Reference no: EM133151241
Questions -
Q1. XYZ Company distributed a filing cabinet to Susie Shareholder at a time when it had $50 of E&P. The filing cabinet was worth $5, had a cost to XYZ of $10, and XYZ claimed $3 of depreciation expense on the filing cabinet. The filing cabinet was encumbered by a $2 mortgage, which Susie assumed. How much dividend income must Susie recognize?
Q2. XYZ Company distributed a table Susie Shareholder at a time when it had $50 of E&P. The filing cabinet was worth $5, had a cost to XYZ of $9, and XYZ claimed $3 of depreciation expense on the filing cabinet. The filing cabinet was encumbered by a $2 mortgage, which Susie assumed. What is XYZ's E&P after the distribution?
Q3. XYZ Company distributed a filing cabinet to Susie Shareholder at a time when it had $50 of E&P. The filing cabinet was worth $5, had a cost to XYZ of $10, and XYZ claimed $3 of depreciation expense on the filing cabinet. The filing cabinet was encumbered by a $2 mortgage, which Susie assumed. What is Susie's adjusted basis in the filing cabinet?
Q4. FLO Company distributed a Thingding to Sally at a time when it had $1 of E&P. The Thingding was worth $21, had an adjusted basis of $17. How much dividend income must Sally recognize from the distribution?

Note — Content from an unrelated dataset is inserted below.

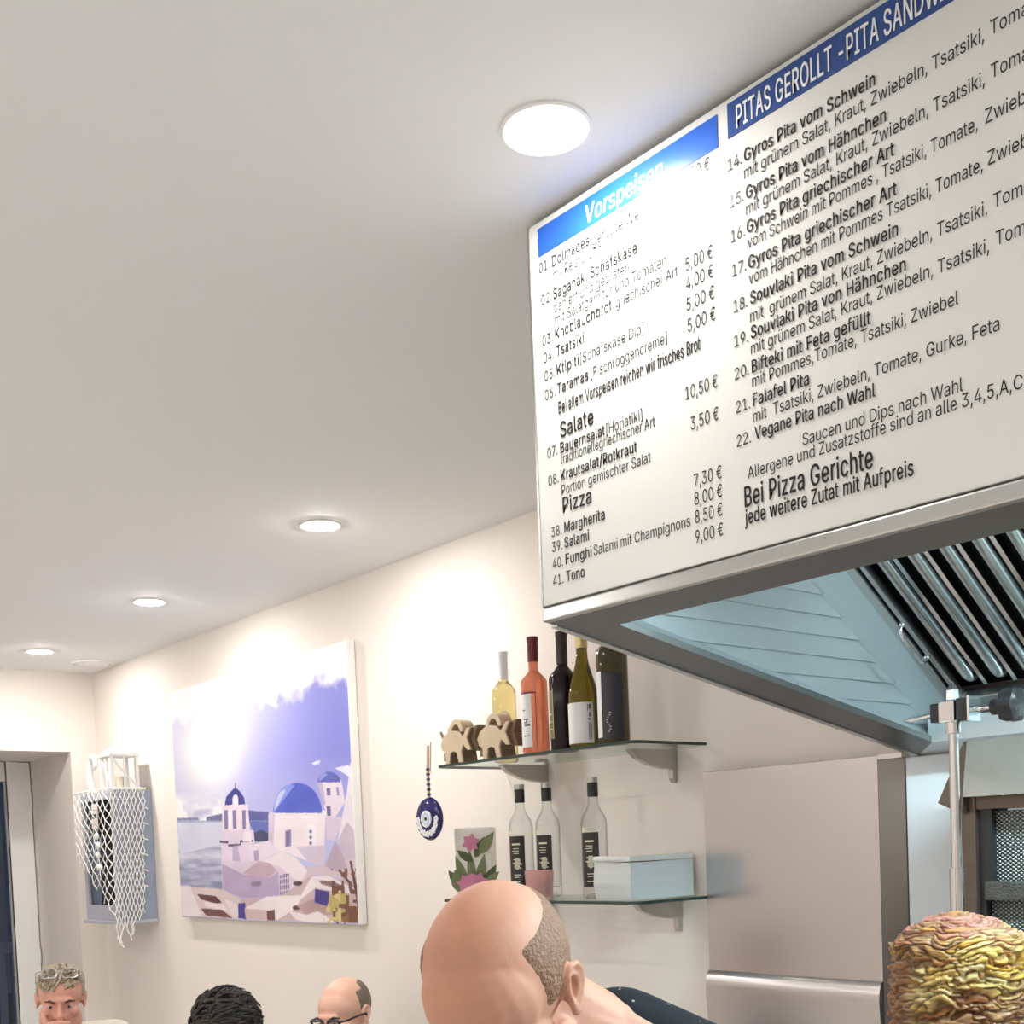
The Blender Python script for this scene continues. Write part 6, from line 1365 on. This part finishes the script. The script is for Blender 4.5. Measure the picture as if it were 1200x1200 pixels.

Q5. X Corporation is a calendar year corporation that began the current year with E&P of $10. During the current year, X Corporation generated $600 of current E&P from operations. On June 30 of the current year, the company distributed an umbrella from its finished goods inventory to its sole shareholder, Samuel. The umbrellas adjusted basis to X Corporation was $50 The fair market value of the umbrellas at the time of the distribution was $30. What is the amount of X's E&P at year end?